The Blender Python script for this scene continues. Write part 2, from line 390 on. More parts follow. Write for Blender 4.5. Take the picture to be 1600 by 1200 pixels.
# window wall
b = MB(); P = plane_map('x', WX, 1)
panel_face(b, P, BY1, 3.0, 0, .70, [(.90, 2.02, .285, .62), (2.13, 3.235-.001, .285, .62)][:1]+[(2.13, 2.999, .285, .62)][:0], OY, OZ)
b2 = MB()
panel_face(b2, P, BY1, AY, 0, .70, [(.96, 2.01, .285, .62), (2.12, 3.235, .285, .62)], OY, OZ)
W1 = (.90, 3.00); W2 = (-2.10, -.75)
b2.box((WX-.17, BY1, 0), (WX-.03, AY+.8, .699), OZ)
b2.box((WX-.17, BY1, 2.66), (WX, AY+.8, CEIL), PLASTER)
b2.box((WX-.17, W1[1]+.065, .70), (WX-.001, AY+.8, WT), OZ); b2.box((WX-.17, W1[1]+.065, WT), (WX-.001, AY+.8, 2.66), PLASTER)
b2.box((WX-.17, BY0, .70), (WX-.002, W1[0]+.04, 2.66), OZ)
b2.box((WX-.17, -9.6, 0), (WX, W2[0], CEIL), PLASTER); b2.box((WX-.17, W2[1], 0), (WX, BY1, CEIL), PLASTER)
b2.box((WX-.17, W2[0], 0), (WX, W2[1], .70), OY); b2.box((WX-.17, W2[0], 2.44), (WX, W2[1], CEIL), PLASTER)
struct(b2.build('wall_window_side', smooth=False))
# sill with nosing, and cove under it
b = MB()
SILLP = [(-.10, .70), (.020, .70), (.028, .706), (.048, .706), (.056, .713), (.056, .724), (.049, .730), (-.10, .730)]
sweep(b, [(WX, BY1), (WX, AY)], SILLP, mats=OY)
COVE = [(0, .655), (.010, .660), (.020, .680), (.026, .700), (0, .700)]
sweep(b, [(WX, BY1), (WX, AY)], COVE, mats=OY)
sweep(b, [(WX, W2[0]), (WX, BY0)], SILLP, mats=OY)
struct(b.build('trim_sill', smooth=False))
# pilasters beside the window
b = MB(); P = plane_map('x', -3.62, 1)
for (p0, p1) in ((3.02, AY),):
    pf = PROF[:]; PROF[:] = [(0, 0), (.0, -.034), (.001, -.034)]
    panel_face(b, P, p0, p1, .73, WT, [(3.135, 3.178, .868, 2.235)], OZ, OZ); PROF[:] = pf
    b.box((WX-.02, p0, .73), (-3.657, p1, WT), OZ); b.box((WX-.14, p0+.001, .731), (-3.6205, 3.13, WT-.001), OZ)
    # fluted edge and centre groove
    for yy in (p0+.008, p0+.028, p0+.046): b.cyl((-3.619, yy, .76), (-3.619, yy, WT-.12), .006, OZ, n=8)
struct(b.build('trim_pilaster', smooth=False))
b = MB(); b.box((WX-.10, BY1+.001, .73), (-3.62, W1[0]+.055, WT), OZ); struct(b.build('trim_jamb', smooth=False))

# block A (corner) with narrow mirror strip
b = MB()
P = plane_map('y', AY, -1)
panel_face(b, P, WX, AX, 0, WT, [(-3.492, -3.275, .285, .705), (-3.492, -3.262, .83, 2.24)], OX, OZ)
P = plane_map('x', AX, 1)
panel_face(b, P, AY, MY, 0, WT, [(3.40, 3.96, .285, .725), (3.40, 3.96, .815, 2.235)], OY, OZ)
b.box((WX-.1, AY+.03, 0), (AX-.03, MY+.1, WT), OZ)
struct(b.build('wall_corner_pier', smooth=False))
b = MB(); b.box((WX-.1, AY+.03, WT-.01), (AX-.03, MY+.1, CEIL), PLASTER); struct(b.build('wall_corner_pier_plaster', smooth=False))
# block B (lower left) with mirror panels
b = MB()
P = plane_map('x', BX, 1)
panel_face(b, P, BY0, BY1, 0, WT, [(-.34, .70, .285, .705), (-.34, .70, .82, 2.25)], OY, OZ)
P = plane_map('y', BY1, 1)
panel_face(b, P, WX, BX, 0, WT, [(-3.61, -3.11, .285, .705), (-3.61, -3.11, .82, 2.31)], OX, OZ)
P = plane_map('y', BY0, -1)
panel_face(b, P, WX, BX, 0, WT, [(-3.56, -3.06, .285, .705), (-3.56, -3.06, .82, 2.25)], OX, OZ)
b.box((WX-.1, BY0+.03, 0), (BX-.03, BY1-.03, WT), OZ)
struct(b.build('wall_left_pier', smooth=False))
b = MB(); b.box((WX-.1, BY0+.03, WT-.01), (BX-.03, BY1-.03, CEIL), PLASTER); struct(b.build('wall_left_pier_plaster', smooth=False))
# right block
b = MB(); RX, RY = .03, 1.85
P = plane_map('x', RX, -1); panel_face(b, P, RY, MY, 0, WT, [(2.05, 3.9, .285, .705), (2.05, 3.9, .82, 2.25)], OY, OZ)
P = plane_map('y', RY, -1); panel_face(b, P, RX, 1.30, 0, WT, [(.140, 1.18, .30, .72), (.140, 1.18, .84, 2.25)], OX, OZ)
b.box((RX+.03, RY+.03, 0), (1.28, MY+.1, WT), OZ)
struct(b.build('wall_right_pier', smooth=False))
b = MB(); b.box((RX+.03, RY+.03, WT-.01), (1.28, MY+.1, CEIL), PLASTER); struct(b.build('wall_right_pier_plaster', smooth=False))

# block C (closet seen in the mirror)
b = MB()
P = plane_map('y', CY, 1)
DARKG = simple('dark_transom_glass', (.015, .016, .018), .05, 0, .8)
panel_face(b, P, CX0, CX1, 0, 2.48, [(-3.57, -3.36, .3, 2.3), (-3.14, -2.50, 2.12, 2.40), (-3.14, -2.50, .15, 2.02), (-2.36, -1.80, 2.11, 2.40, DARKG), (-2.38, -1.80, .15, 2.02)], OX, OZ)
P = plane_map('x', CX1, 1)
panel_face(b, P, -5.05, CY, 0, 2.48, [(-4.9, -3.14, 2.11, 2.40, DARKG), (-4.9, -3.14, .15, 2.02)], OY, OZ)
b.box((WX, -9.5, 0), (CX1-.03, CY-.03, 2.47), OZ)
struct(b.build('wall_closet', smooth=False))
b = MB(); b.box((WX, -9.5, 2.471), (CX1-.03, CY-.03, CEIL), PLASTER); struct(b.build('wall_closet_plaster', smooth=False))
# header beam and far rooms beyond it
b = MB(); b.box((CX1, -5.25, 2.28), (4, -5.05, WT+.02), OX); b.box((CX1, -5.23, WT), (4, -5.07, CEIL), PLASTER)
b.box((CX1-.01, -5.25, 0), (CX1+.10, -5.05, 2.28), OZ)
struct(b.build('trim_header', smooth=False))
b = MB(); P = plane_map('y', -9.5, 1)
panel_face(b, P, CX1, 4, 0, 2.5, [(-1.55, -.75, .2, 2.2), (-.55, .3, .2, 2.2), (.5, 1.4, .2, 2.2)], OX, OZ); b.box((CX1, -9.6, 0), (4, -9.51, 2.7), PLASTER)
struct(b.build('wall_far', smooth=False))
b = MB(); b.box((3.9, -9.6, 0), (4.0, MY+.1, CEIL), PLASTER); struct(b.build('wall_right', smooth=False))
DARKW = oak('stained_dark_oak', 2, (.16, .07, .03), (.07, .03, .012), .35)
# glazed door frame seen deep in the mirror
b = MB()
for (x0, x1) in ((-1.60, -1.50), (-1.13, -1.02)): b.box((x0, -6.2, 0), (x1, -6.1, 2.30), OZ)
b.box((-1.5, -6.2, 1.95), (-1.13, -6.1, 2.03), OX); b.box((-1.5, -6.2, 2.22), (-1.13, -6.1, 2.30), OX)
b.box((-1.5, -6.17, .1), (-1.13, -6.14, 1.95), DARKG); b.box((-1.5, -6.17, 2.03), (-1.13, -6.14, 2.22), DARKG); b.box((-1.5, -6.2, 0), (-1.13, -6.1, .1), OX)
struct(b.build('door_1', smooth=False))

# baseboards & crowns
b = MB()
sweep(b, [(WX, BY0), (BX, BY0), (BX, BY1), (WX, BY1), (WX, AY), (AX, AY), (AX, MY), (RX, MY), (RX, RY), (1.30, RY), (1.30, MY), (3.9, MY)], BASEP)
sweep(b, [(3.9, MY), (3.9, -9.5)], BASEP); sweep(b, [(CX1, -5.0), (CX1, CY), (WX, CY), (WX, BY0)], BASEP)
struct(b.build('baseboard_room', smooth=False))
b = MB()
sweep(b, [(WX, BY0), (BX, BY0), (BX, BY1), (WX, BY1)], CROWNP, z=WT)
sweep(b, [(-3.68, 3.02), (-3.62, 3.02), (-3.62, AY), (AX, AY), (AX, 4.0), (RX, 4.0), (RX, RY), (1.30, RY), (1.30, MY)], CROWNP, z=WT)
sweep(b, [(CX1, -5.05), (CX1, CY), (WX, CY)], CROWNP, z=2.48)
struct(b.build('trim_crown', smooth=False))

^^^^

What is being asked: Copy out only the lines running from the beginning of the data to the line with "OZ); struct(b.build('trim_jamb', smooth=False))", both ends included.

Task solution:
The Blender Python script for this scene continues. Write part 2, from line 390 on. More parts follow. Write for Blender 4.5. Take the picture to be 1600 by 1200 pixels.
# window wall
b = MB(); P = plane_map('x', WX, 1)
panel_face(b, P, BY1, 3.0, 0, .70, [(.90, 2.02, .285, .62), (2.13, 3.235-.001, .285, .62)][:1]+[(2.13, 2.999, .285, .62)][:0], OY, OZ)
b2 = MB()
panel_face(b2, P, BY1, AY, 0, .70, [(.96, 2.01, .285, .62), (2.12, 3.235, .285, .62)], OY, OZ)
W1 = (.90, 3.00); W2 = (-2.10, -.75)
b2.box((WX-.17, BY1, 0), (WX-.03, AY+.8, .699), OZ)
b2.box((WX-.17, BY1, 2.66), (WX, AY+.8, CEIL), PLASTER)
b2.box((WX-.17, W1[1]+.065, .70), (WX-.001, AY+.8, WT), OZ); b2.box((WX-.17, W1[1]+.065, WT), (WX-.001, AY+.8, 2.66), PLASTER)
b2.box((WX-.17, BY0, .70), (WX-.002, W1[0]+.04, 2.66), OZ)
b2.box((WX-.17, -9.6, 0), (WX, W2[0], CEIL), PLASTER); b2.box((WX-.17, W2[1], 0), (WX, BY1, CEIL), PLASTER)
b2.box((WX-.17, W2[0], 0), (WX, W2[1], .70), OY); b2.box((WX-.17, W2[0], 2.44), (WX, W2[1], CEIL), PLASTER)
struct(b2.build('wall_window_side', smooth=False))
# sill with nosing, and cove under it
b = MB()
SILLP = [(-.10, .70), (.020, .70), (.028, .706), (.048, .706), (.056, .713), (.056, .724), (.049, .730), (-.10, .730)]
sweep(b, [(WX, BY1), (WX, AY)], SILLP, mats=OY)
COVE = [(0, .655), (.010, .660), (.020, .680), (.026, .700), (0, .700)]
sweep(b, [(WX, BY1), (WX, AY)], COVE, mats=OY)
sweep(b, [(WX, W2[0]), (WX, BY0)], SILLP, mats=OY)
struct(b.build('trim_sill', smooth=False))
# pilasters beside the window
b = MB(); P = plane_map('x', -3.62, 1)
for (p0, p1) in ((3.02, AY),):
    pf = PROF[:]; PROF[:] = [(0, 0), (.0, -.034), (.001, -.034)]
    panel_face(b, P, p0, p1, .73, WT, [(3.135, 3.178, .868, 2.235)], OZ, OZ); PROF[:] = pf
    b.box((WX-.02, p0, .73), (-3.657, p1, WT), OZ); b.box((WX-.14, p0+.001, .731), (-3.6205, 3.13, WT-.001), OZ)
    # fluted edge and centre groove
    for yy in (p0+.008, p0+.028, p0+.046): b.cyl((-3.619, yy, .76), (-3.619, yy, WT-.12), .006, OZ, n=8)
struct(b.build('trim_pilaster', smooth=False))
b = MB(); b.box((WX-.10, BY1+.001, .73), (-3.62, W1[0]+.055, WT), OZ); struct(b.build('trim_jamb', smooth=False))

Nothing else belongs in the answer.